Kerry Would Offer Special Iran Deal, Says Edwards
Mon Aug 30, 2004 09:41 AM ET
WASHINGTON (Reuters) - If elected U.S. president, Sen. John Kerry would offer Iran a deal allowing it to keep its nuclear power plants if it gave up the right to retain bomb-making nuclear fuel, said Kerry's vice presidential running mate in an interview published on Monday.
Sen. John Edwards told The Washington Post if Iran did not accept this "great bargain," this would confirm the Islamic state was building nuclear weapons under cover of a nuclear power initiative.
If Iran rejected this proposal,
Kerry would ensure European allies were prepared to join the United States in imposing strict sanctions against Iran, said Edwards.
"If we are engaging with Iranians in an effort to reach this great bargain and if in fact this is a bluff that they are trying to develop nuclear weapons capability, then
we know that our European friends will stand with us," said the North Carolina Democrat.

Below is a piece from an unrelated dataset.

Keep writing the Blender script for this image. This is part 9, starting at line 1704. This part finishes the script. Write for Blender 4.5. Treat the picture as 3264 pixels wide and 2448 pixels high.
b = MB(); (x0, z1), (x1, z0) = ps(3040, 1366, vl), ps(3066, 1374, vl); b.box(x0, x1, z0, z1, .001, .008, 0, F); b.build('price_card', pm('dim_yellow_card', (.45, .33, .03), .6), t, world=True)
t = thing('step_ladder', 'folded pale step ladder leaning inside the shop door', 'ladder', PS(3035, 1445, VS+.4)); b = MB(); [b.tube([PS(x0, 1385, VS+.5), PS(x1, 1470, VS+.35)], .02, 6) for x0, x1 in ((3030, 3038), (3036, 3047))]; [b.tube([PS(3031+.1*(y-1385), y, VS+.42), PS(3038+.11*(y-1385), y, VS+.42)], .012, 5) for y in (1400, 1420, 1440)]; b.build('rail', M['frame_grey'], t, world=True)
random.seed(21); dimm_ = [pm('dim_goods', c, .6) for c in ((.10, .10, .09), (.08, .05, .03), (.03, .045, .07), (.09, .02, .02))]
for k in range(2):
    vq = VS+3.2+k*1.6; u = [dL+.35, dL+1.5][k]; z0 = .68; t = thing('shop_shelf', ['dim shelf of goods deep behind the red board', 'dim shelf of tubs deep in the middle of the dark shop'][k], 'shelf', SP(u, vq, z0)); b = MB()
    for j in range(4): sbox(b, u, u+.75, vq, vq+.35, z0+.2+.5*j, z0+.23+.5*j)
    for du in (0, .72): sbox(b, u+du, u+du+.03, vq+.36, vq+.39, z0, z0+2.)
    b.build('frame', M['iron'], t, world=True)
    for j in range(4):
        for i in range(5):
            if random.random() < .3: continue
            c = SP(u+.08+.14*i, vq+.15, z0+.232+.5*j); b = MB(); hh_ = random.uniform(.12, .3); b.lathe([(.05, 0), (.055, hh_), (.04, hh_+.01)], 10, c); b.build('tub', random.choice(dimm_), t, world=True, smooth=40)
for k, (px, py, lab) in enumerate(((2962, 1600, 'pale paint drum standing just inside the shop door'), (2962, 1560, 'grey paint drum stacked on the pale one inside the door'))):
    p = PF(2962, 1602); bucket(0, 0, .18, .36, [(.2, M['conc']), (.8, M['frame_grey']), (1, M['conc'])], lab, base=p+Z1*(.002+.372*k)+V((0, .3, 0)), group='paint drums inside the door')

"At the end of the day, we have to have some serious negotiating leverage in this discussion with the Iranians," he added in the interview with The Post.

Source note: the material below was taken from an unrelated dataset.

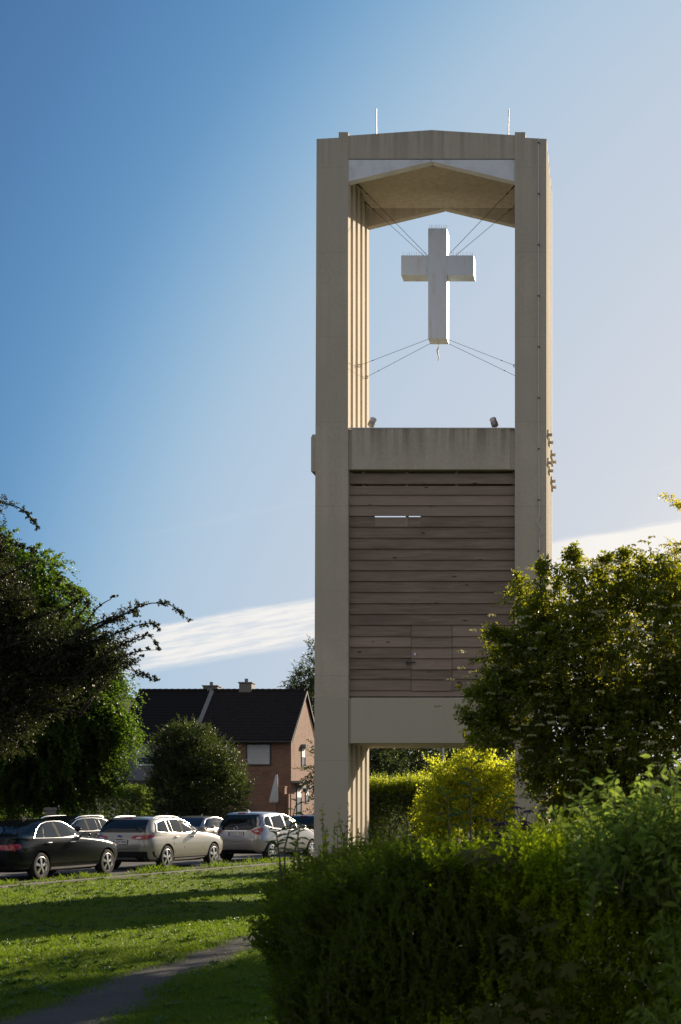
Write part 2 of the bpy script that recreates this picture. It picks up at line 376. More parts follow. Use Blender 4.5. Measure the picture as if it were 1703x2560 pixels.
M['tiles'] = mat('dark_roof_tile', (.03,.028,.027), .9, spec=.1, build=tile_b)
M['tiles2'] = mat('anthracite_roof_tile', (.018,.017,.017), .9, spec=.1)
M['shutter'] = mat('roller_shutter', (.62,.63,.65), .5, build=lambda nt, b: BUMP(nt, b, (lambda wv: wv)(NZ(nt, 1.0, 0, stretch=(.01,.01,18), coord='World')), .2, .01))
M['white'] = mat('white_paint', (.74,.74,.74), .45)
M['frame'] = mat('dark_frame', (.035,.032,.03), .5)
M['glass'] = mat('window_glass', (.02,.025,.03), .06, spec=.8)
M['fabric'] = mat('parasol_fabric', (.62,.62,.6), .9)
M['stone'] = mat('stone_post', (.22,.22,.21), .9)
# cars
def paint(name, c, metal=.55, rough=.28):
    def f(nt, b):
        n = NZ(nt, 6, 3); col_link(nt, b, MIX(nt, c, tuple(x * .86 for x in c), n))
    return mat(name, c, rough, metal=metal, coat=1.0, build=f)
M['p_black'] = mat('blue_black_paint', (.004,.006,.008), .16, spec=.34)
M['p_beige'] = paint('silver_beige_paint', (.36,.35,.31), .5, .34)
M['p_silver'] = paint('silver_paint', (.44,.43,.42), .55, .32)
M['p_sedan'] = paint('light_silver_paint', (.40,.40,.38), .5, .32)
M['p_navy'] = mat('dark_blue_paint', (.005,.008,.012), .16, spec=.4)
M['carglass'] = mat('car_glass', (.008,.012,.013), .03, spec=.5)
M['chrome'] = mat('chrome_trim', (.82,.82,.82), .14, metal=1.0)
M['trim'] = mat('black_trim', (.015,.015,.016), .8, spec=.25)
M['red'] = mat('tail_lamp_red', (.33,.012,.012), .12, coat=1.0)
M['clear'] = mat('lamp_clear', (.6,.55,.55), .1, coat=1.0)
M['rubber'] = mat('tyre_rubber', (.016,.016,.016), .85)
M['alloy'] = mat('alloy_wheel', (.62,.62,.62), .3, metal=.85)
M['plate'] = mat('number_plate', (.72,.72,.70), .45)
M['eu'] = mat('plate_blue', (.02,.06,.35), .5)
M['ink'] = mat('plate_ink', (.012,.012,.012), .6)

# ------------------------------------------------------------------ ground
HD = np.array([math.sin(R(12)), math.cos(R(12))]); HL = np.array([-HD[1], HD[0]])     # street direction, its left
C0 = np.array([-14.45, 34.08])                                                      # near parking lane centre at the first car's rear axle
def st(s, l): p = C0 + HD * s + HL * l; return (float(p[0]), float(p[1]))
MB().add([(-900,-60,0),(900,-60,0),(900,1500,0),(-900,1500,0)], [(0,1,2,3)]).build('lawn', M['soil']).__setitem__('kind', 'structure')
def strip(name, m, l0, l1, z, s0=-40, s1=90, n=60, wob=0.0, h=0.0):
    rng = np.random.default_rng(5); mb = MB(); vs = []
    for i in range(n + 1):
        s = s0 + (s1 - s0) * i / n
        a, c = st(s, l0 + rng.normal(0, wob)), st(s, l1 + rng.normal(0, wob))
        vs += [(*a, z), (*c, z)]
    fs = [(2*i, 2*i+2, 2*i+3, 2*i+1) for i in range(n)]
    if h:
        b = len(vs); vs += [(x, y, z - h) for x, y, z_ in vs]
        fs += [(2*i, b+2*i, b+2*i+2, 2*i+2) for i in range(n)] + [(2*i+1, 2*i+3, b+2*i+3, b+2*i+1) for i in range(n)]
    o = mb.add(vs, fs).build(name, m); o['kind'] = 'structure'; return o
strip('road', M['asphalt'], -1.12, 6.2, 0.012)
strip('kerb', M['kerb'], -1.95, -1.62, 0.03, n=400, wob=.03, h=.05)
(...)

Such an offer to Iran would signal a shift in U.S. diplomatic relations with Iran, which were severed after the 1979 revolution. President Bush included Iran in his "axis of evil" along with Korea and Iraq.
Asked about Kerry's plans for Iran, Republican Sen. John McCain said this might be a decent idea if the United States were dealing with a "more trustworthy adversary."
"I think if you made any agreement with them there would have to be the most strict inspection regimen which they're not allowing at this time. I'd be a little skeptical about how trustworthy they would be," McCain, who is addressing the Republican Convention in New York later on Monday, told CBS.
Edwards accused the Bush administration of abdicating its responsibility for the Iranian nuclear threat to the Europeans, who have retained ties with Tehran.
"A nuclear Iran is unacceptable for so many reasons, including the possibility that it creates a gateway and the need for other countries in the region to develop nuclear capabilities -- Saudi Arabia, Egypt, potentially others," Edwards said.